Ride and Handling: A leaf-sprung solid rear axle doesn’t lend itself well to ride comfort or handling, but the Ducato does well enough considering its purpose.

With a moderate amount of weight in the back it is quite settled on road and the extra weight softens harsher bumps. It also offers good grip for a commercial 'box', even on the fast sweeping corners encountered on rural backroads.

The steering ratio is pretty high, but the Ducato has good on-centre feel and little slack in its steering system.

Braking: We didn’t get the opportunity to test the Ducato’s braking with a particularly heavy load in the back (at most, we were carrying just under 200kg in the back), but stopping performance is decent.

There’s minimal mushiness to the pedal, and the all-disc hardware pulls up smartly.
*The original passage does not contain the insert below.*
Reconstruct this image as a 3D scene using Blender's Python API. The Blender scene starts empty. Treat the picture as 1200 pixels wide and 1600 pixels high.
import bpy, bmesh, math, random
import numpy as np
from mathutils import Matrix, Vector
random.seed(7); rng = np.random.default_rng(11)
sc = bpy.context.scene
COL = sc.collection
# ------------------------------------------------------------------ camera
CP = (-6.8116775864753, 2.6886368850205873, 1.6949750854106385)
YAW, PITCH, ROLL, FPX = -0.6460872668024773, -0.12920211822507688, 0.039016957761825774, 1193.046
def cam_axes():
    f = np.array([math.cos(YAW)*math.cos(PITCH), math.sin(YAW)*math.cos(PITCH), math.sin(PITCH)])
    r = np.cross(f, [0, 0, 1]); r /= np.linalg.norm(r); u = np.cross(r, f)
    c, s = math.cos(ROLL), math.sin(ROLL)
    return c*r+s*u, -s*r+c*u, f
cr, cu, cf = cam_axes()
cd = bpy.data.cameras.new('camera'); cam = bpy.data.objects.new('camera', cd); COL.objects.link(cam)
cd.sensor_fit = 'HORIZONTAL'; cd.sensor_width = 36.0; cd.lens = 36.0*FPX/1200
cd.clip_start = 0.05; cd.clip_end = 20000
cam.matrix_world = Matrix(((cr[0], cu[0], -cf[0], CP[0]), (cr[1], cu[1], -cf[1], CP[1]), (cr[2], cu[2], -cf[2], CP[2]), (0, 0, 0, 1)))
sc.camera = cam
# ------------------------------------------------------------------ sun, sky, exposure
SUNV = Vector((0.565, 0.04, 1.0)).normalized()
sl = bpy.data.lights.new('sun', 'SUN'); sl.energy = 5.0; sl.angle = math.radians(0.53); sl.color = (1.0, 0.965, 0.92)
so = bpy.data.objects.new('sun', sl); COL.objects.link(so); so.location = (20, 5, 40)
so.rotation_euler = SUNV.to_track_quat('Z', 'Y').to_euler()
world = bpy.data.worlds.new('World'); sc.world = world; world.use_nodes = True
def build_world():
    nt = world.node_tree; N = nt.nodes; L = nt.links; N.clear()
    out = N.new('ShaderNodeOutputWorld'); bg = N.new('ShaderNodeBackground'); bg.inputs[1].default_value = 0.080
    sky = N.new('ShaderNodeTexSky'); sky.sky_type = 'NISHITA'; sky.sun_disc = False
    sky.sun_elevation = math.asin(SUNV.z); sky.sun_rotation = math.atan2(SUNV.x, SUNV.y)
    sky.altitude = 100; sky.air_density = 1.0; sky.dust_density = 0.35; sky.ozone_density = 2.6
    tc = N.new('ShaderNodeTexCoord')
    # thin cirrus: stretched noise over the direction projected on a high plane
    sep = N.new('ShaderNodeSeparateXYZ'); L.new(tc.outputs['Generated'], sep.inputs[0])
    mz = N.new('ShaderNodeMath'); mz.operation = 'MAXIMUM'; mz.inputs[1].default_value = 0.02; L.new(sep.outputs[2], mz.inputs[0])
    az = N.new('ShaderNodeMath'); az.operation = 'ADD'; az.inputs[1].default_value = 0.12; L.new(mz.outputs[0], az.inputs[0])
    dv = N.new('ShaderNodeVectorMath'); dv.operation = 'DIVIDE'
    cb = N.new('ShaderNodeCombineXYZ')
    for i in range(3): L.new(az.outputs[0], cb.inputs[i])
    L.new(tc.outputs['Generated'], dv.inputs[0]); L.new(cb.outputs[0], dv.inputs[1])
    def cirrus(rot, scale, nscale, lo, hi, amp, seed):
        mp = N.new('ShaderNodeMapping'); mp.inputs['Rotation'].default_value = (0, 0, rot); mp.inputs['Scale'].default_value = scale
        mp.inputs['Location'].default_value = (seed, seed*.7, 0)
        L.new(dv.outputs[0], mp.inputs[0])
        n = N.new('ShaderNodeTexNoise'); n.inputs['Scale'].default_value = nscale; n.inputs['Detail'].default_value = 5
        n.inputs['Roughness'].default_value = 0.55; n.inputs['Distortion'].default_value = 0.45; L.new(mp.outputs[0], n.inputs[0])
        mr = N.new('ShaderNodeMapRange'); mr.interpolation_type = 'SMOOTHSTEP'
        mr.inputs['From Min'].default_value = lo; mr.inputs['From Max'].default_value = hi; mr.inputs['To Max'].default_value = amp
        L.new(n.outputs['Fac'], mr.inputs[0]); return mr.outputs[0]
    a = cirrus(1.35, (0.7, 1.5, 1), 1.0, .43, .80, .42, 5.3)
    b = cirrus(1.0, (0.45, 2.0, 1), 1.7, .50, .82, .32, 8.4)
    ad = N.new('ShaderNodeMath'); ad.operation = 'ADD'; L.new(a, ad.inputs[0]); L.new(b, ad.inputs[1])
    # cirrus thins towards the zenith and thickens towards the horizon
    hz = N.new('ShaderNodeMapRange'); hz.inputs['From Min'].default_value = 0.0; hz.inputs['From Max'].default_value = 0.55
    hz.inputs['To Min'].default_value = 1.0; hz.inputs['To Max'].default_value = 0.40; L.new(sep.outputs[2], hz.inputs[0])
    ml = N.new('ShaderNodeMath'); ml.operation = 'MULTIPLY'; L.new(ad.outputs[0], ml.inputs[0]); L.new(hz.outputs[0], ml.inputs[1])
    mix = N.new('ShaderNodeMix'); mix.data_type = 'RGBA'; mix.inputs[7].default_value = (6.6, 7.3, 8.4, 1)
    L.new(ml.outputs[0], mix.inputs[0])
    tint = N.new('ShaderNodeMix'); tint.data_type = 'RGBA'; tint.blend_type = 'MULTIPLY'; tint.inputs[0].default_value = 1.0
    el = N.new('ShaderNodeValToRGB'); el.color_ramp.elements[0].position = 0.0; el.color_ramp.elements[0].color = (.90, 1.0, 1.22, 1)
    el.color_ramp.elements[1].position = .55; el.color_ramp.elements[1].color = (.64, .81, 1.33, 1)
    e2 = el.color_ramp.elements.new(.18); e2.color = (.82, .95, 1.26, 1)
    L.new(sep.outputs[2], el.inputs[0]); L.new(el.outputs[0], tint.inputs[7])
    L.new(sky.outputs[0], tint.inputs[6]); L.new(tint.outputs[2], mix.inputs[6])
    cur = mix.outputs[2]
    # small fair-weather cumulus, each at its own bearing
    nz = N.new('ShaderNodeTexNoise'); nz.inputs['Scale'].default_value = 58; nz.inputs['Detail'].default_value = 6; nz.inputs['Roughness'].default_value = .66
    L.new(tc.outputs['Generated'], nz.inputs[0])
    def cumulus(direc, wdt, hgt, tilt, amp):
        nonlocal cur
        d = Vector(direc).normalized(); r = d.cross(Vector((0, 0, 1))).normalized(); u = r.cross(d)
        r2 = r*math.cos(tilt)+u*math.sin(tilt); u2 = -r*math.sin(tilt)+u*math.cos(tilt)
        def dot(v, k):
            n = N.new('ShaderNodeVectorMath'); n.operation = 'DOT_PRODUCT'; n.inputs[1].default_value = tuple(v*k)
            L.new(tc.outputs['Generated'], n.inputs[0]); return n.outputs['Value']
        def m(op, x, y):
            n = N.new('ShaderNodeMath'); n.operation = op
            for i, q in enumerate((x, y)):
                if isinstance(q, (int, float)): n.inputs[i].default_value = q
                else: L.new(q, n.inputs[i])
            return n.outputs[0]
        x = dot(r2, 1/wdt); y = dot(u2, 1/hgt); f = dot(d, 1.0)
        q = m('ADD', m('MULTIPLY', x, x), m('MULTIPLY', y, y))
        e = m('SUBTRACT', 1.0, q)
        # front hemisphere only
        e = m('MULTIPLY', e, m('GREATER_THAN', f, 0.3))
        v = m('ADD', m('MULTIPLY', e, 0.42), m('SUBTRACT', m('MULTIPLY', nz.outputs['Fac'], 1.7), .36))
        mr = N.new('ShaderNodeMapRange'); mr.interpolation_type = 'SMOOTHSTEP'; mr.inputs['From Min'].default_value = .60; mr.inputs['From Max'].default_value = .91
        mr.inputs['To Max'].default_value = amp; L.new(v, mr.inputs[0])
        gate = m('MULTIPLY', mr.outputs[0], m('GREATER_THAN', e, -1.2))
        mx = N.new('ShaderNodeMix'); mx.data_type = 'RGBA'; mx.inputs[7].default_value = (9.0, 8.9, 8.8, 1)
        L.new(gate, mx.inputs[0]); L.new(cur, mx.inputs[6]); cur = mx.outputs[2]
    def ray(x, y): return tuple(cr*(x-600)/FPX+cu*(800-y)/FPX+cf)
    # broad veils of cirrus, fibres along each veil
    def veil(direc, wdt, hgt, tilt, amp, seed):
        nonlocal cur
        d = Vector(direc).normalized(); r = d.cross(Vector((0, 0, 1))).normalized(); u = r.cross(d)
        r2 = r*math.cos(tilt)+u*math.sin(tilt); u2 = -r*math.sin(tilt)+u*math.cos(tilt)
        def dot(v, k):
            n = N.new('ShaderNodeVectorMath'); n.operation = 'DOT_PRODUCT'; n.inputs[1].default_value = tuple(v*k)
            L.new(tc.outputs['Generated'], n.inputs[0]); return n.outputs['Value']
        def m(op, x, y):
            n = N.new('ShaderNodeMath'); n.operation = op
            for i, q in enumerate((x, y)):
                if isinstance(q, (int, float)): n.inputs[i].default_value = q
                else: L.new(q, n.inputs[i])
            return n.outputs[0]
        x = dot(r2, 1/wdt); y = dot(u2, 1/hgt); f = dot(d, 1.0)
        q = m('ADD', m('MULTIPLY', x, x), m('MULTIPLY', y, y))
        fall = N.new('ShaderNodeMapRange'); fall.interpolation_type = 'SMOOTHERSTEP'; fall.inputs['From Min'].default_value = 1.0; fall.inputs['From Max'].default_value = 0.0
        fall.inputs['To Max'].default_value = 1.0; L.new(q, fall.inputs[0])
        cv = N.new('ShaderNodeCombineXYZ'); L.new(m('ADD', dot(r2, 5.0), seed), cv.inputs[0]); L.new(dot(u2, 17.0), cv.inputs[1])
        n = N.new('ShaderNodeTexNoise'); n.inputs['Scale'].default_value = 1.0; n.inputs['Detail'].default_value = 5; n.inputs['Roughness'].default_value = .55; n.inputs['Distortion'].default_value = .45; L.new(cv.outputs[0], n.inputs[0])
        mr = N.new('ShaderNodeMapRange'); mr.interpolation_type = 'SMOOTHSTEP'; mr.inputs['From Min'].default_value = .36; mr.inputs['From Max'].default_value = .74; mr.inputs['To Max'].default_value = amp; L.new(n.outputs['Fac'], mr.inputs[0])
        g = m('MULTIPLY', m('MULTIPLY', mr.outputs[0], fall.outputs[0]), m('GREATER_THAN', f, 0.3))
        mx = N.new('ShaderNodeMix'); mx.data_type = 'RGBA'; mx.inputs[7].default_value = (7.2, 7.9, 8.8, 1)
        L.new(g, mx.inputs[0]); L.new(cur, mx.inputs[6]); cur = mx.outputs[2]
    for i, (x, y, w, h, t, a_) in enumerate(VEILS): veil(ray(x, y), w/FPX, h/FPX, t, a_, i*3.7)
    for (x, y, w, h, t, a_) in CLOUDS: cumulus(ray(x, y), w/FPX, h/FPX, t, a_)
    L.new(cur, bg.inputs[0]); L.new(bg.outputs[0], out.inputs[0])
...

ANCAP rating: The Fiat Ducato has yet to be tested by ANCAP or Euro NCAP.

Safety features: Standard safety equipment comprises stability control, traction control, ABS and EBD. It’s worth noting that stability control is only equipped on MTA-equipped Ducatos, not manuals.



Warranty: 5 years/300,000km

Service costs: Fiat is currently offering free servicing for the first three years or 72,000km of the Ducato’s life. Costs outside of this period may vary, so consult your local Fiat Professional dealer.



Mercedes-Benz Sprinter MWB low roof auto ($59,690) - The dominant player in the large van segment is also one of the most expensive - at least in medium-wheelbase configuration.

But for your spend you get a grunt-laden 120kW/360Nm 2.1 litre turbo diesel four, as well as a proper seven-speed hydraulic automatic. It’s also substantially longer in wheelbase and overall length than the Ducato, and total payload is a very useful 2170 kilos. (see Sprinter reviews)

Volkswagen Crafter TDI 340 ($48,200) - The Crafter is positively gargantuan when it comes to length, measuring 5905mm against the Ducato’s 5413mm. However it lacks a mid-roof variant in the medium wheelbase variants, and its 9.0 cubic metre cargo capacity is well down on the Fiat.

It’s also a manual-only proposition. Though the 105kW/340Nm 2.0 twin turbo diesel is a strong motor, the absence of an auto may hurt its appeal to some buyers. (see Crafter reviews)

Renault Master MWB Mid Roof Quickshift ($46,490) - This variant of the Master comes closest to matching the Ducato’s configuration, with a medium wheelbase, mid-height roof, automated manual transmission and similar cargo bay dimensions.

Its engine has 11kW more power and 30Nm more torque than the Fiat, but there are two other crucial differences: payload, and price.

At 1624kg the Master’s payload is well down on the Ducato’s 2009kg, however both will tow 2500kg. Price is the big one though, with the Master being four grand more expensive. (see Master reviews)

Note: all prices are Manufacturer’s List Price and do not include dealer delivery or on-road costs.



The lack of a side airbag - not to mention the absence of cupholders - count as debits against the Ducato, but Fiat’s big van shines in every other respect.

It’s a doddle to drive, easy to see out of, well-built and positively cavernous inside.

That it’s also one of the most affordable vans in its segment (one one with a very attractive warranty) strengthens its appeal.